Por enquanto, nenhuma das três empresas acionou a Justiça. Até aqui, somente palavras duras e ameaças trocadas entre advogados e executivos, um empurrando a culpa para o outro.

Passageiros de aeroporto em Hong Kong esperam seus voos em meio ao apagão cibernético ocorrido em 189 de julho de 2024.
Crédito: Bloomberg

Uma reportagem da revista Wired mostrou que não é simples encontrar uma brecha que permita uma ação judicial contra a CrowdStrike e a Microsoft. Ambas oferecem seus serviços por meio de contratos cujas cláusulas foram cuidadosamente desenhadas para limitar responsabilidades e possíveis perdas financeiras em casos como este. A quem se sentir lesado, caberia provar que tais cláusulas são injustas ou constituem algum tipo de fraude.

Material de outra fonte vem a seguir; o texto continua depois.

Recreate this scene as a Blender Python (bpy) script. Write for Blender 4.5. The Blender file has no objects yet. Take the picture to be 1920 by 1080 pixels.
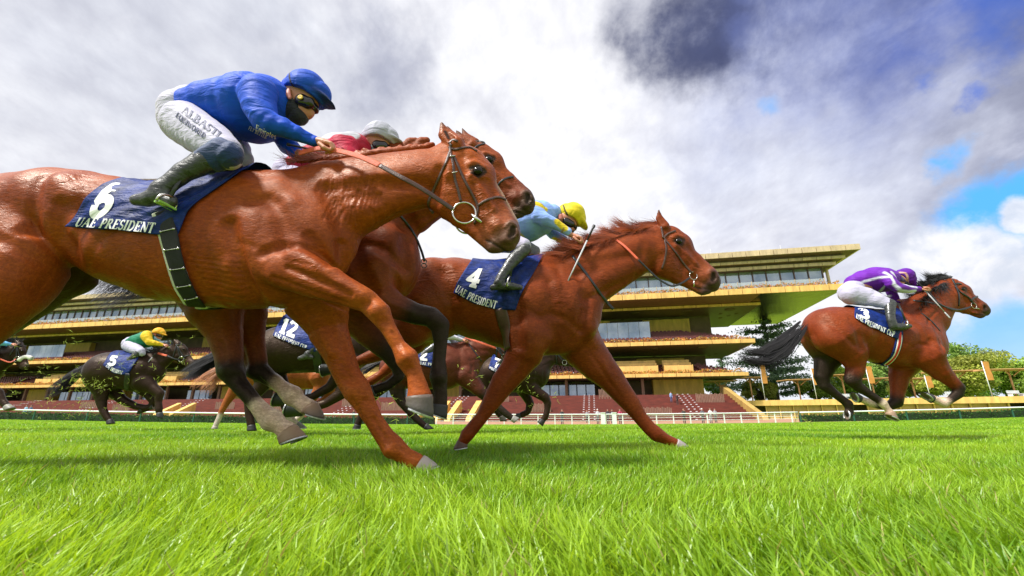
import bpy, math, random
import numpy as np
from mathutils import Vector
from mathutils.bvhtree import BVHTree

# ---------------------------------------------------------------- camera, sky, sun, exposure
scene = bpy.context.scene
COL = scene.collection
F_PX, PITCH, CAM_H = 800.0, math.radians(17.0), 0.25
cam_data = bpy.data.cameras.new('camera')
cam = bpy.data.objects.new('camera', cam_data)
COL.objects.link(cam)
cam.location = (0, 0, CAM_H)
cam.rotation_euler = (math.pi / 2 + PITCH, 0, 0)
cam_data.sensor_width = 36.0
cam_data.lens = 36.0 * F_PX / 1920.0
cam_data.clip_start, cam_data.clip_end = 0.02, 5000
cam_data.dof.use_dof = True
cam_data.dof.focus_distance = 3.2
cam_data.dof.aperture_fstop = 7.0
scene.camera = cam

SUN_EL, SUN_AZ = math.radians(55), math.radians(238)      # azimuth clockwise from +Y
sun_data = bpy.data.lights.new('sun', 'SUN')
sun_data.energy = 4.3
sun_data.angle = math.radians(9)
sun_data.color = (1.0, 0.965, 0.91)
sun = bpy.data.objects.new('sun', sun_data)
COL.objects.link(sun)
sd = Vector((math.sin(SUN_AZ) * math.cos(SUN_EL), math.cos(SUN_AZ) * math.cos(SUN_EL), math.sin(SUN_EL)))
sun.rotation_euler = sd.to_track_quat('Z', 'Y').to_euler()

scene.view_settings.view_transform = 'Standard'
scene.view_settings.look = 'None'
scene.view_settings.exposure = 0.58
scene.view_settings.gamma = 1.0
scene.cycles.max_bounces = 6
scene.cycles.transparent_max_bounces = 8


def PD(px, py):
    """world direction through a pixel of the 1920x1080 photograph"""
    u, v = (px - 960) / F_PX, (540 - py) / F_PX
    return Vector((u, math.cos(PITCH) - v * math.sin(PITCH), math.sin(PITCH) + v * math.cos(PITCH)))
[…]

Por outro lado, caso a Delta Airlines leve adiante suas ameaças, consiga furar o “bloqueio” contratual e receba parecer favorável da Justiça, tanto a empresa de cibersegurança quando a dona do Windows podem acabar enfrentando uma torrente de processos – ao custo de muitos bilhões de dólares –, dada a extensão dos danos e o número de negócios e consumidores afetados pelo apagão.

Aqui, diferente do Gênesis, não há diabo para botar a culpa.